Israeli Minister Working on Bill That Would Make It Harder to Divide Jerusalem

Naftali Bennett's bill would bar the usage of a referendum to decide on territorial concessions in Jerusalem as part of a peace deal with the Palestinians

Jonathan Lis
Jonathan Lis
Protesters hold up Palestinian flags during the Israeli flag march held on Jerusalem Day in the city's Muslim quarter, May 24, 2017.
Protesters hold up Palestinian flags during the Israeli flag march held on Jerusalem Day in the city's Muslim quarter, May 24, 2017.Credit: Olivier Fitoussi
Jonathan Lis
Jonathan Lis

Naftali Bennett, the leader of the right-wing Habayit Hayehudi party, is pushing legislation that would make it harder for Israel to divide Jerusalem as part of any future peace deal with the Palestinians.

The bill he is promoting is intended to bar the usage of a referendum to decide on territorial concessions in Jerusalem. It would place the decision solely into the hands of lawmakers and a Knesset vote.

“The only way to real peace is to make abundantly clear that Jerusalem is not up for debate,” Bennett wrote on Twitter.

Speaking to Channel 2, Bennett elaborated on the claim, saying: “There cannot be a compromise regarding Jerusalem because it must stay united forever, and the only way to reach real peace is first of all to clarify that fundamental truth. It's true that [former Prime Ministers] Olmert and Barak offered up three of the Old City’s four quarters, but that only bred violence."

“The road to peace passes through a united Jerusalem, and enshrining Jerusalem through law is a necessary step that should have been taken a long time ago," said Bennett. "So now, we are doing it and it is curtaining, not an obstacle to peace.

“An agreement will not be reached in the context of a Palestinian state. I think that’s clear to everyone. I’m not concerned about the negotiations. I’m concerned about the creation of illogical expectations which always end up in waves of terror. What needs to be done is to construct peace from the ground up."

It is unclear what chances the legislation has or how effective it will be. The already rigid process of ratifying agreements that involve conceding territories is anchored in another Basic Law, different than the one Bennett wishes to change. It’s uncertain if the new initiative legally supersedes the existing formulation. In any case, the final version of Bennett’s proposal will only be completed on Sunday before being presented to the Knesset.

A source in Habayit Hayehudi clarified over the weekend that ratification of the bill will have significant political and diplomatic implications. “This is a huge deal. The Palestinians will interpret this as Israel burying the chances for a Palestinian state with Jerusalem as its capital. It’s as if the Palestinians were to legislate their eternal obligation to completely fulfill the right of return for refugees,” said this source. He added that this move would also challenge Prime Minister Benjamin Netanyahu, making it difficult for him to explain his opposition to ratifying this law to his base.
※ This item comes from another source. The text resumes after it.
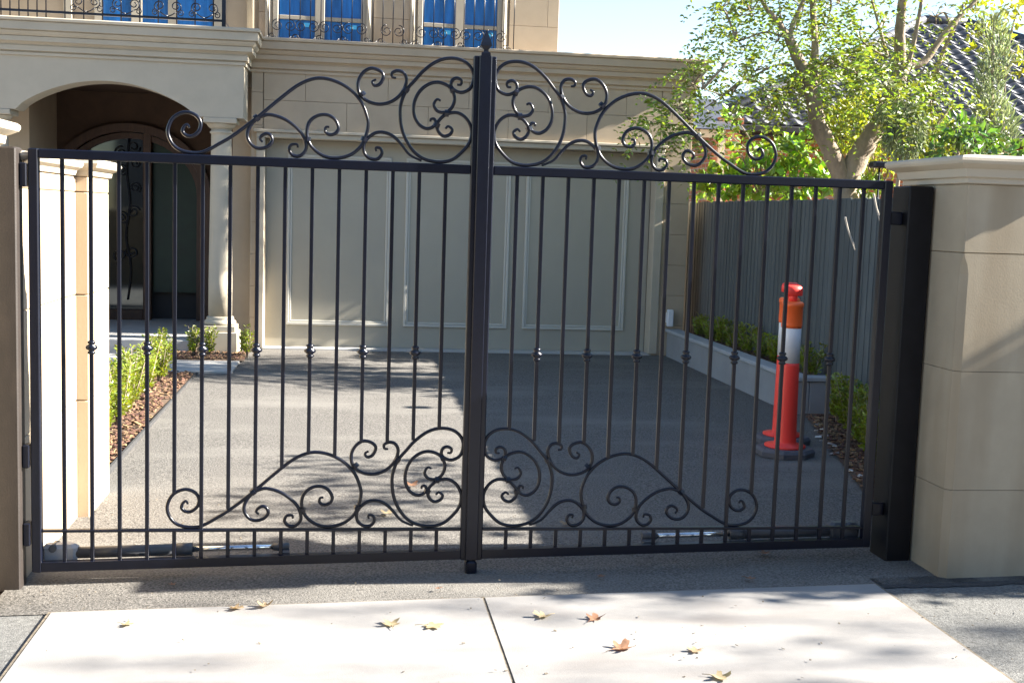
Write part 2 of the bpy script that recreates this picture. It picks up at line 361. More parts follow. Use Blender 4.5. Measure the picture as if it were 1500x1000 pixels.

The Basic Law regarding referendums, which was passed in 2014 with Bennett’s support, already requires an 80-member Knesset majority in order to transfer any part of Jerusalem or areas under Israeli sovereignty in the event of a diplomatic resolution of the conflict. According to the law, if the majority supporting such concessions is lower than 80 but higher than 61, a referendum must be held. A review of Knesset votes shows that different governments have found it hard to mobilize such support for yielding territory. Only 61 lawmakers supported the Oslo accords, while the disengagement from Gaza was supported by 67. In contrast, the peace treaty with Egypt and the return of the Sinai Peninsula was supported by 105 Knesset members.

The draft proposal for the new bill, which was disseminated over the weekend, wishes to change a different Basic Law, one that deals with Jerusalem as the capital of Israel. The proposal, signed by Habayit Hayehudi's Shuli Moalem-Refaeli, determines that a majority of 80 lawmakers will be required to approve the transfer of land in Jerusalem to a foreign government. The proposed change in the Jerusalem Basic Law will neutralize a possible use of a referendum as stipulated by the other Basic Law, although this has not yet been legally challenged.

“A referendum doesn’t require a majority of the population, only of those casting a vote,” said a senior member of Habayit Hayehudi. “A situation could arise in which a Jewish minority supporting the division of the city joins Israeli Arabs and votes for dividing Jerusalem. In this Knesset one can mark 62 MKs, Jewish and Arab, who would support such a proposal. This is much smaller than the 80 we demand – thus, this law will ensure that Jerusalem is never divided.” The party is considering whether to hold a referendum in any case, subject to raising the bar for supporting this in a Knesset vote. The decision on this issue will be made on Sunday, before the bill is presented.

Isaac Herzog, the chairman of the Zionist Union, assailed the proposal that is now taking shape. “Bennett is destroying any prospects for peace. Anyone now bringing forward baseless propositions is not interested in Jerusalem, only in disrupting the diplomatic process and the assurance that Israel stays Jewish and democratic.”